Editorial Of The NY Sun | April 23, 2008
It sounds like the plot of a Zev Chafets novel, or a
Purim spoof: An 84-year-old New Jersey man active in the Jewish
War Veterans and the Jewish Federation of Greater Middlesex
County is accused of being an atomic spy for Israel, run out of
an Israeli consulate in New York that is better known for the
hummus served at its annual Israel Independence Day party. The
feds say that the spy was compensated by being taken out to
dinner at a restaurant in Riverdale. What's next, the Israelis
recruiting Hadassah ladies as secret agents and paying them with
pomegranates?
In all seriousness, Israel's friends in America have
long counseled her to look for spies elsewhere than in the
American Jewish community, which can be of most use to Israel if
its loyalty is not put in doubt. The details of the case have yet
to emerge fully, but it is easy to understand the exigencies
involved when the spying allegedly happened, in the early 1980s.

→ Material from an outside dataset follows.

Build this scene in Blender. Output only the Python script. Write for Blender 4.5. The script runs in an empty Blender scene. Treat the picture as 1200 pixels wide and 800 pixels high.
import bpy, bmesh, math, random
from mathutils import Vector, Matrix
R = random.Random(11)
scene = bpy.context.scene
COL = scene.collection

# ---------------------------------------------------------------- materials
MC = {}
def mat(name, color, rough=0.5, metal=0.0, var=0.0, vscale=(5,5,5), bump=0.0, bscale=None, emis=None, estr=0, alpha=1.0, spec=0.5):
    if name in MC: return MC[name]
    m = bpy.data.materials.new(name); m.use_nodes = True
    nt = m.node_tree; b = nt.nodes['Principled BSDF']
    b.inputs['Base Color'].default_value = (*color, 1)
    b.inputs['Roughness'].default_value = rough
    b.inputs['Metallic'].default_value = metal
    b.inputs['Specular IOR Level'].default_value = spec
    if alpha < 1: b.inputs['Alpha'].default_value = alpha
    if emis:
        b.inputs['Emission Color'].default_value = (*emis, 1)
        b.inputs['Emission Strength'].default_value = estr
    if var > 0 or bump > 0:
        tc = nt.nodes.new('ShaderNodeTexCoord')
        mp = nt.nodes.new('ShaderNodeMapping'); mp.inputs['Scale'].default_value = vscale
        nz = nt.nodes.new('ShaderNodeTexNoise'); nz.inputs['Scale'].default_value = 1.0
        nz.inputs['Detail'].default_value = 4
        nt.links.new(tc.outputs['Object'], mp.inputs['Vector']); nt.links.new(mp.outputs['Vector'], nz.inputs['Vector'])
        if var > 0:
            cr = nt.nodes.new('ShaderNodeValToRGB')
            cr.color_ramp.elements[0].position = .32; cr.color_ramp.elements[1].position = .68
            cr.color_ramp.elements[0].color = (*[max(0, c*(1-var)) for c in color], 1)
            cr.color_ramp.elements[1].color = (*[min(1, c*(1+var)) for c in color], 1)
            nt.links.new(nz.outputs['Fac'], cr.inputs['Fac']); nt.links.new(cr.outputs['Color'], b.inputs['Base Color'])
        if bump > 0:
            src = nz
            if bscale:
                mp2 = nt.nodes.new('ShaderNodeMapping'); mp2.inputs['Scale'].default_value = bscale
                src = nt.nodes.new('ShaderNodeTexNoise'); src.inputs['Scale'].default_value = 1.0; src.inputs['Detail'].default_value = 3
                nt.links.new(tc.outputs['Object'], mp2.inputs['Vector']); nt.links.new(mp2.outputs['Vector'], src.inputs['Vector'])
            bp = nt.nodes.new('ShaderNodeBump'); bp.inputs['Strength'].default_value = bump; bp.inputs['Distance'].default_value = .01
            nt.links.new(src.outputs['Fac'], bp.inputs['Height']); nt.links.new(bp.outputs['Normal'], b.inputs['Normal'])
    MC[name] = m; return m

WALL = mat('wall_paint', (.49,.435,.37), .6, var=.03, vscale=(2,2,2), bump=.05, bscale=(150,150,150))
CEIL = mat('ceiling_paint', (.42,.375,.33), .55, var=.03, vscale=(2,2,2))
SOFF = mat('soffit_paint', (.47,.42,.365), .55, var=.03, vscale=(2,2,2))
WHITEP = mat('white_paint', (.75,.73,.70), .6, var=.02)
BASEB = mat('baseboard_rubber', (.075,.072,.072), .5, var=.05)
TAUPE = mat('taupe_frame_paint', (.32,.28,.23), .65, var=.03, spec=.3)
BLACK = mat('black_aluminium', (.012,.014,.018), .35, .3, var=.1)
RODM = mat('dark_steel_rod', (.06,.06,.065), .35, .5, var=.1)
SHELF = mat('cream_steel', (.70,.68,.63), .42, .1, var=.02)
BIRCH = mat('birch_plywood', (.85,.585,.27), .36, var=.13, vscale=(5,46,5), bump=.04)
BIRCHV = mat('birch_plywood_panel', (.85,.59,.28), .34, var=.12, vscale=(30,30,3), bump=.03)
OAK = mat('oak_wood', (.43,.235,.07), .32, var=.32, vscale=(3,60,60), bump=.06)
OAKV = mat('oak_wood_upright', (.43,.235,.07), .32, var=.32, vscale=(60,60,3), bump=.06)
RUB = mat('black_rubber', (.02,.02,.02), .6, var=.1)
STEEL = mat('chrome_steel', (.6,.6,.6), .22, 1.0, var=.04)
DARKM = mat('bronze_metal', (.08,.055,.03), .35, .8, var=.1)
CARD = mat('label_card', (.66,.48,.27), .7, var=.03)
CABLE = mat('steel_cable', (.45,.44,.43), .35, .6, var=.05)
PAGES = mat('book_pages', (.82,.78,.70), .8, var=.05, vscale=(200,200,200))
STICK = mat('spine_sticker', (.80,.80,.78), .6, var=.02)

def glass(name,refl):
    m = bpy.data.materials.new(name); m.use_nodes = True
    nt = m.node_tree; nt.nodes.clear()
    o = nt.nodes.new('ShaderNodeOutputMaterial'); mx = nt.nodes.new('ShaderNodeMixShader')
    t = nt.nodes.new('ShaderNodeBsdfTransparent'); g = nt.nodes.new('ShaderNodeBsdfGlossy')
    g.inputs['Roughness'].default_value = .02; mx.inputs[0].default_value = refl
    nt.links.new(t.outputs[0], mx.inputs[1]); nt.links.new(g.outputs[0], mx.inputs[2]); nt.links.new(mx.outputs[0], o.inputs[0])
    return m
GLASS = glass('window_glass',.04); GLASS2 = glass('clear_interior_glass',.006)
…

Israel, as it does to this day, faced an existential security
threat. Security cooperation between America and Israel was not
as well developed as it is today, and there was even personal
hostility to Israel among certain sectors of the Reagan
administration, even if the administration overall was
supportive.
These are not excuses - there can be none for
breaking America's espionage laws - just context. America surely
faces graver threats in the current war than an 84-year-old
federation activist. But surely, too, the law needs to be
enforced impartially. The accused spy deserves due process of the
law, and he will have much to learn from the case of Jonathan
Pollard, who pleaded guilty to a single count in hopes of
leniency and landed instead a life sentence.